The Multicultural Engineering Program (MEP) of the University of California at Berkeley Center for Underrepresented Engineering Students (CUES) administers the CSEMS V at Cal program. This work builds on previous and current CSEMS at Cal awards being administered by MEP. CSEMS V at Cal follows a single cohort of freshman and sophomore students over a four-year period, and awards scholarships of $3125 per year to twenty-nine economically disadvantaged students, with a special emphasis on students from underrepresented groups in engineering and science. Recruitment of the Cal-CSEMS Scholars targets three groups: 1) freshmen admitted for Fall 2004 or Spring 2005, 2) freshmen participating in the MEP Summer 2004 Pre-Engineering Program, and 3) freshmen and sophomores participating in academic workshops and mathematics placement testing during Cal Summer Orientation (CalSO) offered by the Coalition for Excellence and Diversity in Mathematics, Science and Engineering. This group will include students from majors in Berkeley's College of Engineering, chemical engineering majors in the College of Chemistry, and students in the College of Letters and Science who are completing coursework to pursue (a) the computer science or mathematics majors in the College of Letters and Science or (b) a major in the College of Engineering. Students are chosen by a committee of Berkeley faculty and staff from Coalition academic support programs, which employ a comprehensive approach in evaluating each student's academic merit and professionalism.

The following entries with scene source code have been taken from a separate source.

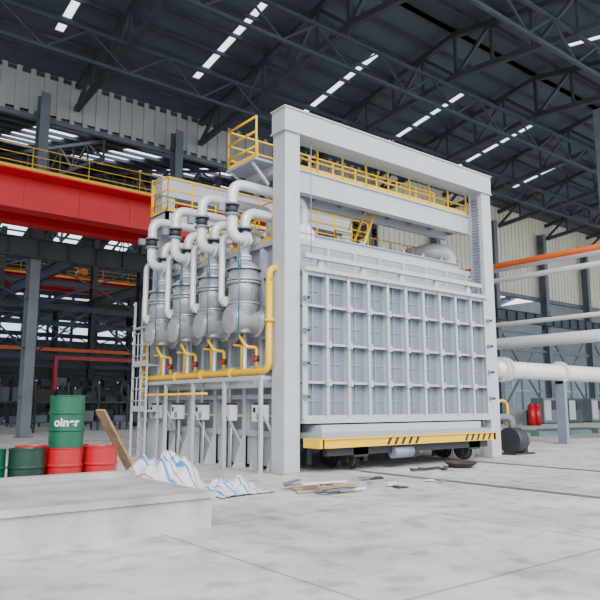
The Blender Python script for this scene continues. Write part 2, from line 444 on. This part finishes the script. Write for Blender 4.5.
# burners
for k in range(4):
    y=13.85+1.5*k; x=9.15
    b=MB('regenerative_burner_%d'%(k+1))
    b.lathe((8.70,y,3.70),(1,0,0),[(0,.0),(0,.2),(.02,.27),(.05,.30),(.5,.30),(1.2,.34)],SILV,28)
    b.cyl((8.74,y,3.70),(8.79,y,3.70),.345,SILV,28); b.cyl((9.75,y,3.70),(9.83,y,3.70),.44,SILV,28)
    b.cyl((9.5,y,3.70),(9.55,y,3.70),.40,SILV,28)
    for t in range(10):
        a=t*math.pi/5; b.cyl((8.71,y+.32*math.cos(a),3.70+.32*math.sin(a)),(8.82,y+.32*math.cos(a),3.70+.32*math.sin(a)),.014,GREYD,6)
    b.cyl((x,y,4.12),(x,y,4.98),.385,SILV,32)
    b.lathe((x,y,4.12),(0,0,-1),[(0,.385),(.06,.385),(.38,.24),(.5,.22),(.72,.20),(.74,.0)],SILV,28)
    b.cyl((x,y,4.10),(x,y,4.14),.42,SILV,28)
    b.cyl((x,y,4.62),(x,y,4.67),.44,SILV,28); b.cyl((x,y,4.70),(x,y,4.75),.44,SILV,28)
    b.lathe((x,y,4.98),(0,0,1),[(0,.44),(.05,.44),(.05,.38),(.17,.29),(.25,.17),(.31,.16)],SILV,28)
    for t in range(12):
        a=t*math.pi/6; b.cyl((x+.415*math.cos(a),y+.415*math.sin(a),4.59),(x+.415*math.cos(a),y+.415*math.sin(a),4.78),.015,GREYD,6)
    b.box(x-.03,y-.43,4.2,x+.03,y-.37,4.5,GREYD)
    b.build(F)
    b=MB('burner_pipework_%d'%(k+1))
    b.tube([(x,y,5.25),(x,y,6.55),(10.7,y,6.55),(10.7,y,5.9)],.135,PIPEW,.32,flange=1.45)
    b.tube([(x-.05,y-.22,5.75),(8.62,y-.22,5.75),(8.62,y-.22,7.15),(10.9,y-.22,7.15),(10.9,y-.22,5.9)],.135,PIPEW,.3,flange=1.45)
    b.tube([(x,y+.05,5.7),(x,y-.22,5.75)],.11,PIPEW,.1)
    for (vx,vy,vz) in ((8.62,y-.22,6.45),(x,y,5.95)):
        b.cyl((vx,vy,vz-.16),(vx,vy,vz-.11),.2,GREYD,18); b.cyl((vx,vy,vz+.11),(vx,vy,vz+.16),.2,GREYD,18)
        b.cyl((vx,vy,vz-.11),(vx,vy,vz+.11),.15,DARK,18)
        b.cyl((vx-.3,vy,vz),(vx,vy,vz),.05,DARK,10); b.box(vx-.42,vy-.07,vz-.09,vx-.25,vy+.07,vz+.09,GREYD)
    b.tube([(x-.32,y+.3,4.2),(x-.32,y+.55,4.2),(x-.32,y+.55,6.0),(9.95,y+.55,6.0)],.085,PIPEW,.22,flange=1.5)
    b.cyl((x-.42,y-.42,3.2),(x-.42,y-.42,5.6),.018,BLUE,8); b.cyl((x-.42,y-.42,4.9),(x-.42,y-.42,5.3),.04,BLUE,10)
    b.build(F)
    b=MB('gas_branch_%d'%(k+1))
    b.tube([(9.25,y-.45,2.5),(9.25,y-.45,3.0),(8.95,y-.45,3.0),(8.95,y-.1,3.3)],.04,YEL,.08)
    b.cyl((9.25,y-.45,2.65),(9.25,y-.45,2.8),.075,DARK,10); b.box(9.15,y-.53,2.68,9.2,y-.37,2.76,RED)
    b.tube([(9.05,y+.3,3.1),(9.3,y+.3,3.1),(9.3,y+.3,2.5)],.03,YEL,.06)
    b.build(F)
b=MB('gas_main')
b.tube([(9.3,12.95,4.75),(9.3,12.95,2.42),(9.3,19.9,2.42),(9.3,19.9,4.0)],.085,YEL,.22)
b.tube([(9.3,12.95,4.6),(9.3,12.95,4.95),(9.75,12.95,4.95)],.085,YEL,.2)
for y in (14.6,16.1,17.6): b.cyl((9.3,y-.04,2.42),(9.3,y+.04,2.42),.14,YEL,14)
b.cyl((9.3,12.95,3.6),(9.3,12.95,3.66),.14,YEL,14)
b.tube([(9.1,19.5,4.4),(9.1,19.5,1.9),(9.1,15.5,1.9)],.035,YEL,.1)
b.build(F)
# air header & side walkway supports
b=MB('air_header')
b.cyl((10.9,13.5,6.15),(10.9,19.2,6.15),.3,PIPEW,24)
b.cyl((9.75,13.2,2.15),(9.75,19.2,2.15),.12,PIPEW,16)
for k in range(4):
    y=13.85+1.5*k; b.tube([(9.75,y+.3,2.15),(9.4,y+.3,2.3),(9.4,y+.3,3.5)],.06,PIPEW,.1)
b.build(F)
b=MB('exhaust_duct')
b.tube([(17.0,19.0,6.75),(17.0,14.2,6.75),(17.75,14.2,6.75),(17.75,14.2,4.0)],.26,PIPEW,.45,20)
b.cyl((17.0,16,5.9),(17.0,16,6.6),.08,GREY,10); b.cyl((17.0,18,5.9),(17.0,18,6.6),.08,GREY,10)
for y in (14.9,16.5,18): b.cyl((17.0,y,6.75),(17.0,y+.06,6.75),.32,PIPEW,20)
b.build(F)
# control boxes
b=MB('control_boxes')
for k in range(5):
    y=13.35+1.42*k
    b.box(9.38,y,1.2,9.6,y+.42,1.6,WHT); b.box(9.37,y+.04,1.24,9.385,y+.2,1.4,GREYD); b.box(9.37,y+.26,1.42,9.385,y+.36,1.54,BLK)
    b.box(9.42,y+.02,1.6,9.6,y+.4,1.66,DARK)
    b.box(9.58,y+.1,1.3,9.86,y+.14,1.35,GREYL); b.box(9.58,y+.3,1.3,9.86,y+.34,1.35,GREYL)
    b.cyl((9.5,y+.12,0),(9.5,y+.12,1.2),.025,GREYL,8); b.cyl((9.5,y+.3,0),(9.5,y+.3,1.2),.02,DARK,8)
    b.cyl((9.5,y+.2,1.6),(9.5,y+.2,2.5),.02,GREYL,8)
b.build(F)
b=MB('side_support_frame')
b.box(9.19,13.13,2.21,9.32,19.9,2.31,GREYL)
for k in range(5):
    y=13.15+1.65*k; b.box(9.21,y,2.215,10,y+.08,2.3,GREYL); b.box(9.2,y,0,9.28,y+.08,2.21,GREYL)
    b.beam((9.24,y+.04,1.5),(9.95,y+.04,.3),.05,.05,GREYL)
b.build(F)
b=MB('rear_access_stand')
ladder(b,(9.0,19.2,0),(9.0,19.2,4.9),.45,GREYL,(0,1,0))
for dx,dy in ((0,-.2),(0,.8),(.4,-.2),(.4,.8)): b.box(8.97+dx,19.15+dy,0,9.03+dx,19.21+dy,4.9,GREYL)
for z in (1.4,2.8,4.0): b.box(8.96,18.94,z,9.44,20.01,z+.05,GREYL)
railing(b,[(8.98,19.97,2.85),(8.98,18.97,2.85)],1.0,GREYL,.3,.018)
railing(b,[(8.98,19.97,1.45),(8.98,18.97,1.45)],1.0,GREYL,.3,.018)
b.build(F)
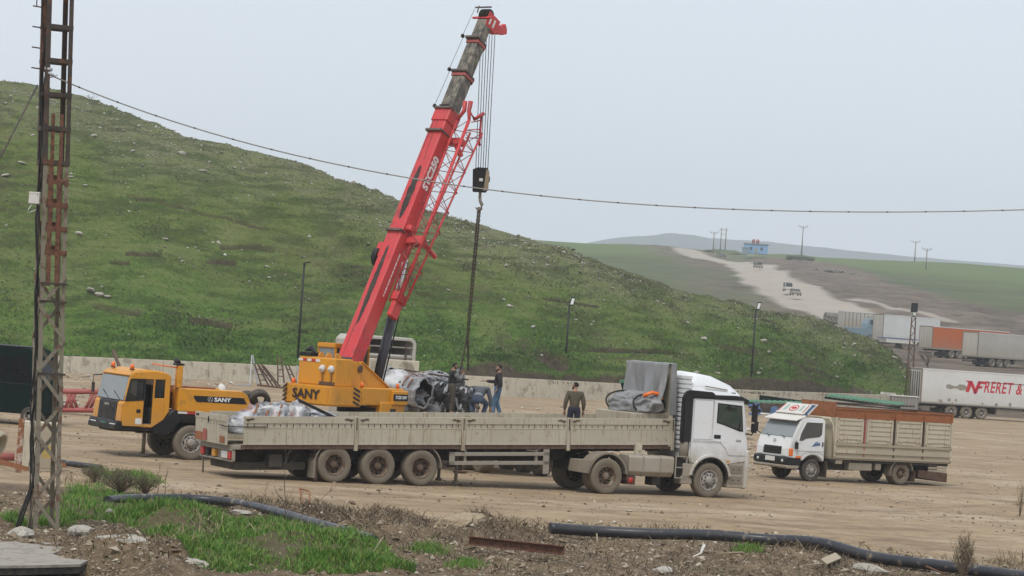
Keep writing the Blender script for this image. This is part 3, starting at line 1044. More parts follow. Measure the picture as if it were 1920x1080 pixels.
# sliding door pushed forward over the side screen, leaving the doorway dark
dm = MB()
dm.prism([(1.60, .95), (1.60, 1.78), (2.38, 1.70), (2.50, 1.60), (2.56, 1.12), (2.50, .95)], 'y', 1.25, 1.29)
d_o = dm.build('door', M['yellow'], crane, .012)
MB().prism([(1.62, 1.79), (1.62, 2.46), (2.10, 2.44), (2.36, 1.71)], 'y', 1.255, 1.275).build('window', M['glass'], d_o)
MB().bar((1.60, 1.28, 1.76), (1.60, 1.28, 2.47), .06).bar((1.58, 1.28, 2.47), (2.12, 1.28, 2.45), .05).bar((2.12, 1.28, 2.45), (2.40, 1.28, 1.70), .05).bar((1.6, 1.28, 1.77), (2.38, 1.28, 1.71), .04).build('window_frame', M['black'], d_o)
MB().box(1.70, 1.86, 1.29, 1.30, 1.36, 1.47).build('handle', M['black'], d_o, .01)
MB().box(1.64, 1.88, 1.292, 1.296, 1.02, 1.2).build('notice_plate', M['plate'], d_o)
MB().bar((1.22, 1.22, .98), (1.22, 1.22, 2.5), .05, .05).build('door_post', M['yellow'], crane)
MB().prism([(.95, 1.30), (.95, 1.55), (1.18, 1.57), (1.18, 1.36)], 'y', 1.25, 1.256).build('pressed_panel', M['yellow'], crane)
# windscreen and nose
MB().hexa([(2.18, -1.15, 2.53), (2.18, 1.15, 2.53), (2.45, 1.18, 1.72), (2.45, -1.18, 1.72)], [(2.20, -1.15, 2.53), (2.20, 1.15, 2.53), (2.47, 1.18, 1.72), (2.47, -1.18, 1.72)]).build('windscreen', M['screen'], crane)
g = MB().prism([(2.42, 1.70), (2.58, 1.66), (2.68, 1.10), (2.42, 1.10)], 'y', -.80, .80)
g.build('nose_panel', M['black'], crane, .02)
gm = MB()
for k in range(5):
    gm.box(2.64 - .018 * (4 - k) * 0, 2.69, -.6, .6, 1.16 + .07 * k, 1.19 + .07 * k)
gm.build('grille_bar', M['blackmud'], crane)
MB().box(2.66, 2.69, -.2, .2, 1.52, 1.58).build('badge', M['rim_grey'], crane)
for y in (.9, -.1):
    MB().bar((2.48, y, 1.72), (2.40, y - .68, 2.0), .02).build('wiper', M['black'], crane)
bp = MB().prism([(2.45, .80), (2.45, 1.08), (2.84, 1.10), (2.9, 1.02), (2.86, .80)], 'y', -1.27, 1.27)
bp.build('bumper', M['black'], crane, .04)
MB().box(2.84, 2.915, .62, 1.12, .84, 1.0).build('headlight', M['lens'], crane, .015)
MB().box(2.84, 2.915, -1.12, -.62, .84, 1.0).build('headlight', M['lens'], crane, .015)
MB().box(2.86, 2.912, -.2, .3, .88, 1.02).build('number_plate', M['plate_g'], crane)
for (x, y) in ((1.98, .95), (1.98, -.75)):
    b = MB().lathe([(.075, 0), (.075, .10), (.05, .155), (.005, .175)], (x, y, 2.80), (0, 0, 1), 12)
    b.build('beacon', M['orange'], crane)
    MB().lathe([(.085, -.03), (.085, .0)], (x, y, 2.80), (0, 0, 1), 12).build('beacon_base', M['black'], crane)
MB().tube((2.2, -1.2, 2.5), (2.55, -1.55, 2.45), .02).tube((2.55, -1.55, 2.45), (2.55, -1.55, 2.1), .02).box(2.5, 2.56, -1.66, -1.44, 1.85, 2.2).build('mirror', M['black'], crane)
# (the cab is short: pull its front back over the axle)
for o in list(crane.children):
    if o.type == 'MESH' and o.name.split('.')[0] not in ('chassis', 'arch_panel'):
        for q in [o] + list(o.children):
            for v in q.data.vertices:
                v.co.x = np.interp(v.co.x, [.58, 2.18, 2.95, 3.2], [.77, 2.12, 2.46, 2.6])
                v.co.z = np.interp(v.co.z, [0, 1.7, 2.82, 3.2], [0, 1.7, 2.68, 3.05])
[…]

Intellectual Merit: Cal-CSEMS scholars participate in a variety of retention-related activities tied to the existing student support infrastructure of CUES, the Coalition for Excellence and Diversity in Mathematics, Science, and Engineering, the EECS Center for Undergraduate Matters and other partner programs. This includes faculty advising, academic excellence workshops, tutoring, mentoring, advising, internships in industry or research experience, and assistance with graduate school applications or job placement. A unifying theme of the CSEMS V at Cal program is increasing student retention by helping each student develop into a committed member of the engineering and academic community. Programs such as those available to the CSEMS scholars are practical ways to remove social and cultural barriers in SME fields and reinforce the value of providing educational opportunity and equity to a diverse student pool.
Broader Impacts: There is an increasing shortfall in the number of qualified students that will be able to fill the need for computer science and engineering professionals in the workforce. Students' financial troubles are increasingly likely to interrupt and delay their degree completion. Currently, 60% of Berkeley students demonstrate some type of financial need, and are receiving need-based support in order to attend college. Financial need is perhaps a more serious impediment to timely completion of engineering degrees--the technical course load is often not compatible with long hours of outside work. Indeed, the scholarship support from the CSEMS V at Cal program may also facilitate students' ability to enrich their educational experience with activities that are not necessarily tied to financial obligations, such as undergraduate research, tutoring, and teaching. By decreasing students' loan debt upon graduation, these scholarships may also encourage students to pursue graduate degrees before entering the technical workforce.